### STATED PROBLEM
Return the listing below unchanged, minus its pictures.

** Start DATASET SECTION **

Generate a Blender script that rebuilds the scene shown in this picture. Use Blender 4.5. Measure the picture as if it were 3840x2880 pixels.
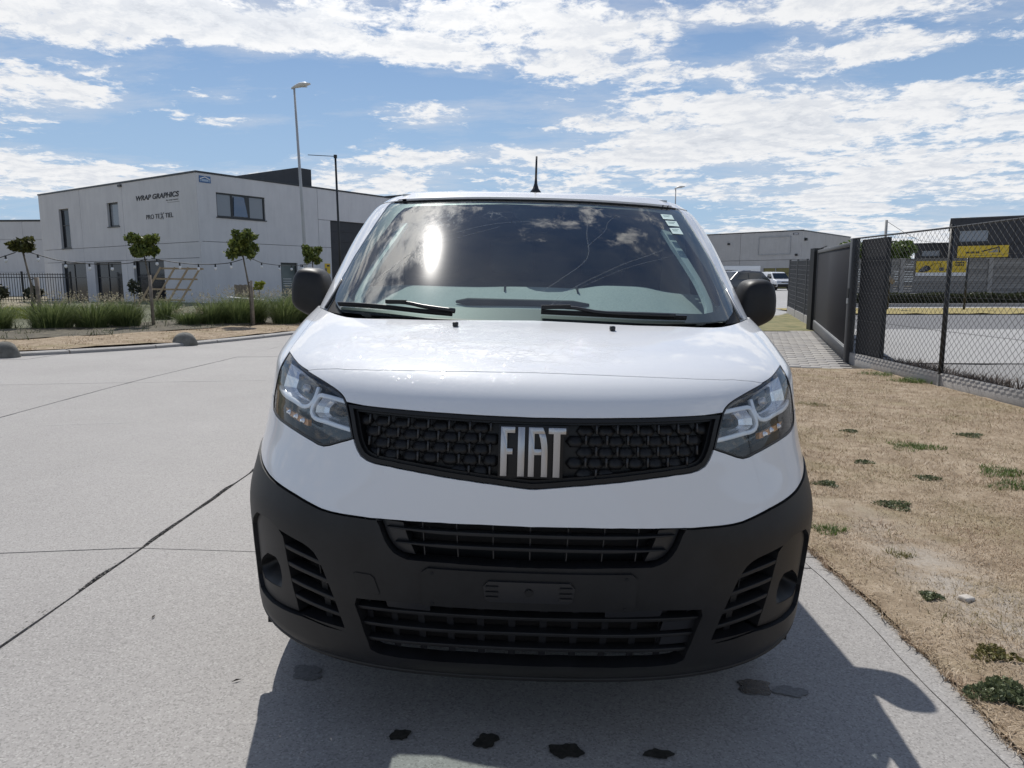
import bpy, bmesh, math, random
import numpy as np
from mathutils import Vector, Matrix
from mathutils.geometry import delaunay_2d_cdt
random.seed(7); RNG=np.random.default_rng(7)
for _o in list(bpy.data.objects): bpy.data.objects.remove(_o)
SC=bpy.context.scene; COL=SC.collection
# ---------------------------------------------------------------- camera
cam_d=bpy.data.cameras.new('camera'); cam=bpy.data.objects.new('camera',cam_d); COL.objects.link(cam)
cam_d.sensor_fit='HORIZONTAL'; cam_d.sensor_width=36; cam_d.lens=24.9656; cam_d.clip_start=.05; cam_d.clip_end=3000
CR=np.array([[0.99986248,-0.01658218,0.00024267],[0.01638021,0.98975973,0.14180042],[-0.00259155,-0.14177694,0.98989524]])
m=Matrix.Identity(4)
for i in range(3):
    m[i][0]=CR[i][0]; m[i][1]=CR[i][2]; m[i][2]=-CR[i][1]
m.translation=(0,0,1.43); cam.matrix_world=m
SC.camera=cam
# ---------------------------------------------------------------- sun, sky, exposure
SUN=Vector((-.150,.580,.800)).normalized()
sl=bpy.data.lights.new('sun','SUN'); sl.energy=4.1; sl.angle=math.radians(.53); sl.color=(1,.965,.91)
so=bpy.data.objects.new('sun',sl); COL.objects.link(so); so.rotation_euler=SUN.to_track_quat('Z','Y').to_euler(); so.location=(-6,22,32)
SC.view_settings.view_transform='Standard'; SC.view_settings.look='None'; SC.view_settings.gamma=1
SC.view_settings.use_curve_mapping=False; SC.view_settings.exposure=0.0
SC.cycles.max_bounces=8; SC.cycles.transparent_max_bounces=24; SC.cycles.sample_clamp_indirect=6
W=bpy.data.worlds.new('World'); SC.world=W; W.use_nodes=True
class NT:
    def __init__(s,t): s.t=t
    def n(s,ty,ins=None,**kw):
        nd=s.t.nodes.new(ty)
        for k,v in kw.items(): setattr(nd,k,v)
        for k,v in (ins or {}).items():
            if isinstance(v,bpy.types.NodeSocket): s.t.links.new(v,nd.inputs[k])
            else: nd.inputs[k].default_value=v
        return nd
    def m(s,op,a,b=0.0,c=0.0,clamp=False):
        nd=s.n('ShaderNodeMath',{0:a,1:b,2:c},operation=op); nd.use_clamp=clamp; return nd.outputs[0]
    def v(s,op,a,b=(0,0,0)):
        nd=s.n('ShaderNodeVectorMath',{0:a,1:b},operation=op); return nd.outputs['Value'] if op in('LENGTH','DOT_PRODUCT','DISTANCE') else nd.outputs[0]
    def vs(s,a,k):
        nd=s.n('ShaderNodeVectorMath',{0:a},operation='SCALE'); nd.inputs['Scale'].default_value=k; return nd.outputs[0]
    def noise(s,vec,scale,detail=4,rough=.5,dist=0.0,out=0):
        nd=s.n('ShaderNodeTexNoise',{'Scale':scale,'Detail':detail,'Roughness':rough,'Distortion':dist}); 
        if vec is not None: s.t.links.new(vec,nd.inputs['Vector'])
        return nd.outputs[out]
    def ramp(s,f,stops,interp='LINEAR'):
        nd=s.n('ShaderNodeValToRGB',{0:f}); cr=nd.color_ramp; cr.interpolation=interp
        while len(cr.elements)>1: cr.elements.remove(cr.elements[-1])
        cr.elements[0].position=stops[0][0]; cr.elements[0].color=tuple(stops[0][1])[:3]+(1,)
        for p,c in stops[1:]:
            e=cr.elements.new(p); e.color=tuple(c)[:3]+(1,)
        return nd.outputs[0]
    def mr(s,x,a,b,c=0.0,d=1.0,smooth=False):
        nd=s.n('ShaderNodeMapRange',{0:x,1:a,2:b,3:c,4:d}); nd.clamp=True
        if smooth: nd.interpolation_type='SMOOTHSTEP'
        return nd.outputs[0]
    def mix(s,f,a,b):
        nd=s.n('ShaderNodeMix',data_type='RGBA')
        for k,v in ((0,f),(6,a),(7,b)):
            if isinstance(v,bpy.types.NodeSocket): s.t.links.new(v,nd.inputs[k])
            else: nd.inputs[k].default_value=(tuple(v)+(1,))[:4] if k else v
        return nd.outputs[2]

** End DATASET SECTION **

### WRITTEN SOLUTION
Generate a Blender script that rebuilds the scene shown in this picture. Use Blender 4.5. Measure the picture as if it were 3840x2880 pixels.
import bpy, bmesh, math, random
import numpy as np
from mathutils import Vector, Matrix
from mathutils.geometry import delaunay_2d_cdt
random.seed(7); RNG=np.random.default_rng(7)
for _o in list(bpy.data.objects): bpy.data.objects.remove(_o)
SC=bpy.context.scene; COL=SC.collection
# ---------------------------------------------------------------- camera
cam_d=bpy.data.cameras.new('camera'); cam=bpy.data.objects.new('camera',cam_d); COL.objects.link(cam)
cam_d.sensor_fit='HORIZONTAL'; cam_d.sensor_width=36; cam_d.lens=24.9656; cam_d.clip_start=.05; cam_d.clip_end=3000
CR=np.array([[0.99986248,-0.01658218,0.00024267],[0.01638021,0.98975973,0.14180042],[-0.00259155,-0.14177694,0.98989524]])
m=Matrix.Identity(4)
for i in range(3):
    m[i][0]=CR[i][0]; m[i][1]=CR[i][2]; m[i][2]=-CR[i][1]
m.translation=(0,0,1.43); cam.matrix_world=m
SC.camera=cam
# ---------------------------------------------------------------- sun, sky, exposure
SUN=Vector((-.150,.580,.800)).normalized()
sl=bpy.data.lights.new('sun','SUN'); sl.energy=4.1; sl.angle=math.radians(.53); sl.color=(1,.965,.91)
so=bpy.data.objects.new('sun',sl); COL.objects.link(so); so.rotation_euler=SUN.to_track_quat('Z','Y').to_euler(); so.location=(-6,22,32)
SC.view_settings.view_transform='Standard'; SC.view_settings.look='None'; SC.view_settings.gamma=1
SC.view_settings.use_curve_mapping=False; SC.view_settings.exposure=0.0
SC.cycles.max_bounces=8; SC.cycles.transparent_max_bounces=24; SC.cycles.sample_clamp_indirect=6
W=bpy.data.worlds.new('World'); SC.world=W; W.use_nodes=True
class NT:
    def __init__(s,t): s.t=t
    def n(s,ty,ins=None,**kw):
        nd=s.t.nodes.new(ty)
        for k,v in kw.items(): setattr(nd,k,v)
        for k,v in (ins or {}).items():
            if isinstance(v,bpy.types.NodeSocket): s.t.links.new(v,nd.inputs[k])
            else: nd.inputs[k].default_value=v
        return nd
    def m(s,op,a,b=0.0,c=0.0,clamp=False):
        nd=s.n('ShaderNodeMath',{0:a,1:b,2:c},operation=op); nd.use_clamp=clamp; return nd.outputs[0]
    def v(s,op,a,b=(0,0,0)):
        nd=s.n('ShaderNodeVectorMath',{0:a,1:b},operation=op); return nd.outputs['Value'] if op in('LENGTH','DOT_PRODUCT','DISTANCE') else nd.outputs[0]
    def vs(s,a,k):
        nd=s.n('ShaderNodeVectorMath',{0:a},operation='SCALE'); nd.inputs['Scale'].default_value=k; return nd.outputs[0]
    def noise(s,vec,scale,detail=4,rough=.5,dist=0.0,out=0):
        nd=s.n('ShaderNodeTexNoise',{'Scale':scale,'Detail':detail,'Roughness':rough,'Distortion':dist}); 
        if vec is not None: s.t.links.new(vec,nd.inputs['Vector'])
        return nd.outputs[out]
    def ramp(s,f,stops,interp='LINEAR'):
        nd=s.n('ShaderNodeValToRGB',{0:f}); cr=nd.color_ramp; cr.interpolation=interp
        while len(cr.elements)>1: cr.elements.remove(cr.elements[-1])
        cr.elements[0].position=stops[0][0]; cr.elements[0].color=tuple(stops[0][1])[:3]+(1,)
        for p,c in stops[1:]:
            e=cr.elements.new(p); e.color=tuple(c)[:3]+(1,)
        return nd.outputs[0]
    def mr(s,x,a,b,c=0.0,d=1.0,smooth=False):
        nd=s.n('ShaderNodeMapRange',{0:x,1:a,2:b,3:c,4:d}); nd.clamp=True
        if smooth: nd.interpolation_type='SMOOTHSTEP'
        return nd.outputs[0]
    def mix(s,f,a,b):
        nd=s.n('ShaderNodeMix',data_type='RGBA')
        for k,v in ((0,f),(6,a),(7,b)):
            if isinstance(v,bpy.types.NodeSocket): s.t.links.new(v,nd.inputs[k])
            else: nd.inputs[k].default_value=(tuple(v)+(1,))[:4] if k else v
        return nd.outputs[2]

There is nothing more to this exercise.